Il disegno di legge per il bilancio 2026 è stato bollinato dalla Ragioneria generale dello Stato e se ne può quindi discutere come di un testo pressoché definitivo, al netto di rimodulazioni e emendamenti parlamentari che non cambieranno la sostanza della legge.
Va quindi preso per definitivo, innanzitutto, il valore dei 18 miliardi complessivi. Pochi per i detrattori della manovra; adeguati, ovviamente, per i sostenitori. Chi la loda e chi la critica, però, si concentrano a guardare il testo anziché i margini entro i quali è scritto.
I commenti sembrano infatti sottovalutare che dall’anno scorso le regole di bilancio sono cambiate e la legge che entro il 31 dicembre di ogni anno viene approvata non ha più lo stesso valore politico, e quindi la stessa libertà di manovra, di prima.
Con la riforma del Patto europeo di stabilità entrata in vigore l’anno scorso, non è più il saldo strutturale il criterio a cui attenersi: quanto spendi rispetto a quanto incassi, anche attraverso il ricorso al debito. Il criterio è la spesa primaria netta, cioè la spesa pubblica al netto degli interessi e dell’aumento delle entrate. Questo vuol dire che le leggi di bilancio, come solo Luigi Marattin tra gli esponenti politici ha ricordato, non si basano più sul deficit di anno in anno aggiustato magari con la scusa di questa o quella crisi, ma sui limiti alla crescita della spesa pubblica. E l’andamento della spesa viene tracciato su un arco temporale che va dai quattro ai sette anni in un documento pluriennale, il Piano strutturale di bilancio, che rappresenta la parte più sostanziale della politica di bilancio nazionale e che non si può modificare se non per un cambio di governo.
Il primo Piano è stato presentato l’anno scorso e vale fino al 2031. Questo vuol dire che fino a quella data le manovre annuali si muovono su binari predeterminati di finanza e spesa pubblica. Non ci sono maggiori entrate rispetto al previsto o maggiori deficit che tengano: l’andamento della spesa è indicato una volta per tutte, fino al nuovo Piano. Per avere più agio nell’allocazione della spesa, si può solo aumentare le tasse o ridurle da qualche parte, entrambi esercizi acrobatici date le nostre finanze.
Si tratta di una novità di grande rilevanza anche dal punto di vista della politica interna, che dovrebbe invitare prima di tutto l’opposizione a cambiare gli argomenti con cui criticare le singole manovre, se vuole immaginarsi un domani a Palazzo Chigi.
Ciò detto, va dato atto al ministro Giorgetti e alla presidente Meloni di essere stati più realisti del re e di aver fatto comunque delle scelte, pur in queste condizioni date. All’interno delle nuove regole di bilancio — proposte da una Commissione al cui interno sedeva Paolo Gentiloni e approvate da un Consiglio in cui l’esecutivo italiano era quello presieduto da Giorgia Meloni — il governo poteva essere anche meno prudente di quanto sia stato.
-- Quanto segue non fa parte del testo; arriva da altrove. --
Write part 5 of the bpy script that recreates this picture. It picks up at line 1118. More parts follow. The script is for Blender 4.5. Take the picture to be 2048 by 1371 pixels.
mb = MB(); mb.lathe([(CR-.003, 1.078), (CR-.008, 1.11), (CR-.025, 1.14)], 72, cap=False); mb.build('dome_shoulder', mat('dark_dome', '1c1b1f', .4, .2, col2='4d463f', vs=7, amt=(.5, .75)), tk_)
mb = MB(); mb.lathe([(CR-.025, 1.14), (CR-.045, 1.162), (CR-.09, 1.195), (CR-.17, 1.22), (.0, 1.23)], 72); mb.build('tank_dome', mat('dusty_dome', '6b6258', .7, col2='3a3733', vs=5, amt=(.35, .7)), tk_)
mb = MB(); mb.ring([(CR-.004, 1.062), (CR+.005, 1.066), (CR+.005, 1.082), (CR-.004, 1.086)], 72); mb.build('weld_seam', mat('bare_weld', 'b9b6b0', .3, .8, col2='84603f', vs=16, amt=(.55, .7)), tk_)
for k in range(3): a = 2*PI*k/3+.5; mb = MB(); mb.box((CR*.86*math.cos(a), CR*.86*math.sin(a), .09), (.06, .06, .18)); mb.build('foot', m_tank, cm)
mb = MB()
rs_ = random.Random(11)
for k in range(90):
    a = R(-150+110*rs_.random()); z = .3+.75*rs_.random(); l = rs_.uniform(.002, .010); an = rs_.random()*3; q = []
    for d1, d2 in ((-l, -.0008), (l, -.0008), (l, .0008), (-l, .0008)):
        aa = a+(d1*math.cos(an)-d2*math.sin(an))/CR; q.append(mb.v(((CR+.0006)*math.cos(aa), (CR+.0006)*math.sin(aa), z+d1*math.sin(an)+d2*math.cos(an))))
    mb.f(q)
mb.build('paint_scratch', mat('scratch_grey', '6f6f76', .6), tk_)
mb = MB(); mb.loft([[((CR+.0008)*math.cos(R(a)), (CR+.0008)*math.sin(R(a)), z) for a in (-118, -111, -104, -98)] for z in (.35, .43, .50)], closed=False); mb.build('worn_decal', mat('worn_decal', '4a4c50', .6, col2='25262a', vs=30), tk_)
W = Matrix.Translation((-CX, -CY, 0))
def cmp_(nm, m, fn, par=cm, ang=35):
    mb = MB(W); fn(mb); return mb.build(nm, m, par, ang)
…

Dal punto di vista europeo, avrebbe potuto prendersi ancora un anno prima di uscire dalla procedura di disavanzo eccessivo, in cui siamo dal luglio 2024. Peraltro, anche volendo uscirvi anticipatamente, avrebbe probabilmente potuto sfruttare un maggior margine di spesa, al di là del tradizionale accantonamento per gli emendamenti parlamentari. In ipotesi estrema, in quanto elettoralmente suicida ma valida per le regole europee, avrebbe persino potuto aumentare le imposte.
La manovra leggera ha quindi una doppia spiegazione politica. La prima guarda all’Europa come la casa in cui non solo l’Italia deve stare, ma la destra di governo vuole stare in maniera convinta, non fosse altro perché è il modo con cui accreditarsi all’estero e soprattutto nei mercati. La seconda spiegazione, interna, ritiene l’aumento delle imposte una non ipotesi e la prudenza nella spesa una priorità, e non solo perché ce lo chiedono i vincoli europei di bilancio.
Nei limiti di questo contenimento, poi, la modulazione della spesa segnala, come per la precedente legge di bilancio, un’attenzione alle fasce di reddito medio basse, con la riduzione della seconda aliquota e la progressiva sterilizzazione del fiscal drag, e un aumento della pressione fiscale su banche e assicurazioni. Tutto sommato, una buona manovra di sinistra, per un governo di destra.